Data shown —
####################

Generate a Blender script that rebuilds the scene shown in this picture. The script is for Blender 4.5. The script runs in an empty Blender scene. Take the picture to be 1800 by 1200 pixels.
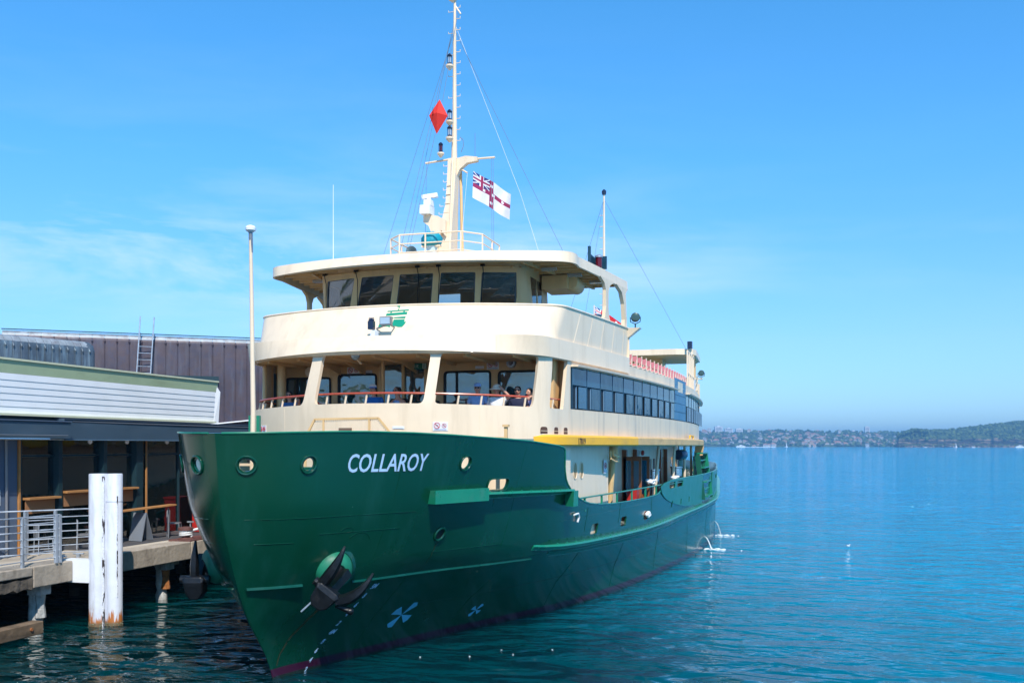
import bpy, bmesh, math, random
import numpy as np
from mathutils import Vector, Matrix
from mathutils.geometry import delaunay_2d_cdt

random.seed(7)
rnd = random.Random(11)
SC = bpy.context.scene
COL = SC.collection
TH = math.atan(500 / 1750)

# ------------------------------------------------------------------ camera
cam_d = bpy.data.cameras.new('camera'); cam = bpy.data.objects.new('camera', cam_d); COL.objects.link(cam)
cam.location = (10.74, -19.02, 5.0)
cam.rotation_euler = (math.radians(90), 0, TH)
cam_d.sensor_width = 36; cam_d.lens = 35.0
cam_d.shift_y = 183 / 1800
cam_d.clip_start = .1; cam_d.clip_end = 30000
SC.camera = cam

# ------------------------------------------------------------------ sky and sun
SUN = Vector((.34, -.59, .74)).normalized()
W = bpy.data.worlds.new('World'); SC.world = W; W.use_nodes = True
nt = W.node_tree; nt.nodes.clear()
def N(nt, t, **k):
    n = nt.nodes.new(t)
    for a, v in k.items():
        if a.startswith('i_'):
            n.inputs[a[2:].replace('_', ' ')].default_value = v
        else: setattr(n, a, v)
    return n
sky = N(nt, 'ShaderNodeTexSky', sky_type='NISHITA', sun_disc=False, air_density=1.0, dust_density=0.15, ozone_density=3.0, altitude=0)
sky.sun_elevation = math.asin(SUN.z); sky.sun_rotation = math.atan2(SUN.x, SUN.y)
tc = N(nt, 'ShaderNodeTexCoord')
# blue of a clear summer sky: the air is a little bluer than the model's
tint = N(nt, 'ShaderNodeMix', data_type='RGBA', blend_type='MULTIPLY'); tint.inputs[0].default_value = 1
nt.links.new(sky.outputs[0], tint.inputs[6])
sepz = N(nt, 'ShaderNodeSeparateXYZ'); nt.links.new(tc.outputs['Generated'], sepz.inputs[0])
tr = N(nt, 'ShaderNodeValToRGB'); e = tr.color_ramp.elements; nt.links.new(sepz.outputs[2], tr.inputs[0]); nt.links.new(tr.outputs[0], tint.inputs[7])
e[0].position = 0; e[0].color = (.50, .73, 1.04, 1); e[1].position = .6; e[1].color = (.33, 1.13, 1.42, 1)
for p, c in ((.10, (.53, .80, 1.12, 1)), (.27, (.42, .98, 1.33, 1))): q = e.new(p); q.color = c
# thin cirrus: stretched noise in a low band of the sky
sep = N(nt, 'ShaderNodeSeparateXYZ'); nt.links.new(tc.outputs['Generated'], sep.inputs[0])
mp = N(nt, 'ShaderNodeMapping'); mp.inputs['Scale'].default_value = (3.0, 3.0, 17.0); mp.inputs['Rotation'].default_value = (0, .10, 0); mp.inputs['Location'].default_value = (0.1, .7, 2.9)
nt.links.new(tc.outputs['Generated'], mp.inputs[0])
cn = N(nt, 'ShaderNodeTexNoise', i_Scale=1.0, i_Detail=9, i_Roughness=.62); nt.links.new(mp.outputs[0], cn.inputs['Vector'])
cn.inputs['Distortion'].default_value = .35
cr = N(nt, 'ShaderNodeMapRange'); cr.inputs[1].default_value = .44; cr.inputs[2].default_value = .70; nt.links.new(cn.outputs[0], cr.inputs[0])
bd = N(nt, 'ShaderNodeValToRGB'); e = bd.color_ramp.elements
e[0].position = .0; e[0].color = (0, 0, 0, 1); e[1].position = .42; e[1].color = (0, 0, 0, 1)
for p, v in ((.06, .10), (.13, .30), (.155, .9), (.195, .95), (.225, .25), (.30, .06)):
    q = e.new(p); q.color = (v, v, v, 1)
nt.links.new(sep.outputs[2], bd.inputs[0])
mm = N(nt, 'ShaderNodeMath', operation='MULTIPLY'); nt.links.new(cr.outputs[0], mm.inputs[0]); nt.links.new(bd.outputs[0], mm.inputs[1])
m2 = N(nt, 'ShaderNodeMath', operation='MULTIPLY'); nt.links.new(mm.outputs[0], m2.inputs[0]); m2.inputs[1].default_value = .95
# the cirrus bank lies to the north west, thinning out ahead
ax = N(nt, 'ShaderNodeMapRange'); ax.inputs[1].default_value = .02; ax.inputs[2].default_value = -.40; ax.inputs[3].default_value = .12; ax.inputs[4].default_value = 1; nt.links.new(sep.outputs[0], ax.inputs[0])
m3 = N(nt, 'ShaderNodeMath', operation='MULTIPLY'); nt.links.new(m2.outputs[0], m3.inputs[0]); nt.links.new(ax.outputs[0], m3.inputs[1])
cm = N(nt, 'ShaderNodeMix', data_type='RGBA'); nt.links.new(m3.outputs[0], cm.inputs[0]); nt.links.new(tint.outputs[2], cm.inputs[6]); cm.inputs[7].default_value = (5.0, 6.1, 7.4, 1)
bg = N(nt, 'ShaderNodeBackground'); bg.inputs[1].default_value = .115; nt.links.new(cm.outputs[2], bg.inputs[0])
wo = N(nt, 'ShaderNodeOutputWorld'); nt.links.new(bg.outputs[0], wo.inputs[0])
sd = bpy.data.lights.new('sun', 'SUN'); sd.energy = 3.6; sd.angle = math.radians(.53); sd.color = (1, .94, .85)
so = bpy.data.objects.new('sun', sd); COL.objects.link(so); so.rotation_euler = SUN.to_track_quat('Z', 'Y').to_euler()
SC.view_settings.view_transform = 'Standard'; SC.view_settings.look = 'None'
SC.view_settings.exposure = 0.6; SC.view_settings.gamma = 1
SC.view_settings.use_curve_mapping = False
SC.cycles.max_bounces = 8; SC.cycles.transparent_max_bounces = 12; SC.cycles.use_denoising = True

# ------------------------------------------------------------------ materials
MATS = {}
def mat(name, col, rough=.5, metal=0, var=.08, vs=1.5, bump=0, bs=12, dirt=None, dirt_amt=.5, dirt_scale=(5, 5, .5), spec=.5, coat=0, dirt_lo=.5, dirt_hi=.72, col2=None, c2lo=.45, c2hi=.6, fine=0):
    m = bpy.data.materials.new(name); m.use_nodes = True; nt = m.node_tree; b = nt.nodes['Principled BSDF']
    L = nt.links.new
    b.inputs['Roughness'].default_value = rough; b.inputs['Metallic'].default_value = metal
    b.inputs['Specular IOR Level'].default_value = spec; b.inputs['Coat Weight'].default_value = coat
    b.inputs['Coat Roughness'].default_value = .08
    tc = N(nt, 'ShaderNodeTexCoord')
    nz = N(nt, 'ShaderNodeTexNoise', i_Scale=vs, i_Detail=6, i_Roughness=.6); L(tc.outputs['Object'], nz.inputs['Vector'])
    mr = N(nt, 'ShaderNodeMapRange'); mr.inputs[1].default_value = .3; mr.inputs[2].default_value = .7
    mr.inputs[3].default_value = 1 - var; mr.inputs[4].default_value = 1 + var; L(nz.outputs[0], mr.inputs[0])
    base = None
    if col2:
        mx = N(nt, 'ShaderNodeMix', data_type='RGBA'); r2 = N(nt, 'ShaderNodeMapRange'); r2.inputs[1].default_value = c2lo; r2.inputs[2].default_value = c2hi
        n2 = N(nt, 'ShaderNodeTexNoise', i_Scale=vs * 2.3, i_Detail=8, i_Roughness=.65); L(tc.outputs['Object'], n2.inputs['Vector'])
        L(n2.outputs[0], r2.inputs[0]); L(r2.outputs[0], mx.inputs[0]); mx.inputs[6].default_value = (*col, 1); mx.inputs[7].default_value = (*col2, 1); base = mx.outputs[2]
    hs = N(nt, 'ShaderNodeHueSaturation'); hs.inputs['Color'].default_value = (*col, 1)
    if base: L(base, hs.inputs['Color'])
    L(mr.outputs[0], hs.inputs['Value']); out = hs.outputs[0]
    if dirt:
        mp = N(nt, 'ShaderNodeMapping'); mp.inputs['Scale'].default_value = dirt_scale; L(tc.outputs['Object'], mp.inputs[0])
        dn = N(nt, 'ShaderNodeTexNoise', i_Scale=1.0, i_Detail=7, i_Roughness=.62); L(mp.outputs[0], dn.inputs['Vector'])
        dr = N(nt, 'ShaderNodeMapRange'); dr.inputs[1].default_value = dirt_lo; dr.inputs[2].default_value = dirt_hi; dr.inputs[4].default_value = dirt_amt
        L(dn.outputs[0], dr.inputs[0]); dx = N(nt, 'ShaderNodeMix', data_type='RGBA'); L(dr.outputs[0], dx.inputs[0]); L(out, dx.inputs[6]); dx.inputs[7].default_value = (*dirt, 1)
        out = dx.outputs[2]
    L(out, b.inputs['Base Color'])
    rr = N(nt, 'ShaderNodeMapRange'); rr.inputs[1].default_value = .3; rr.inputs[2].default_value = .7; rr.inputs[3].default_value = max(0, rough - .06); rr.inputs[4].default_value = min(1, rough + .08)
    L(nz.outputs[0], rr.inputs[0]); L(rr.outputs[0], b.inputs['Roughness'])
    if bump:
        bn = N(nt, 'ShaderNodeTexNoise', i_Scale=bs, i_Detail=5); L(tc.outputs['Object'], bn.inputs['Vector'])
        bp = N(nt, 'ShaderNodeBump'); bp.inputs['Strength'].default_value = 1; bp.inputs['Distance'].default_value = bump; L(bn.outputs[0], bp.inputs['Height']); L(bp.outputs[0], b.inputs['Normal'])
    MATS[name] = m
    return m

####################

Goal — Pictures are excluded; extract exactly the lines from the start of the data through the line that holds "TH = math.atan(500 / 1750)", both ends included.

Solution to this task —
Generate a Blender script that rebuilds the scene shown in this picture. The script is for Blender 4.5. The script runs in an empty Blender scene. Take the picture to be 1800 by 1200 pixels.
import bpy, bmesh, math, random
import numpy as np
from mathutils import Vector, Matrix
from mathutils.geometry import delaunay_2d_cdt

random.seed(7)
rnd = random.Random(11)
SC = bpy.context.scene
COL = SC.collection
TH = math.atan(500 / 1750)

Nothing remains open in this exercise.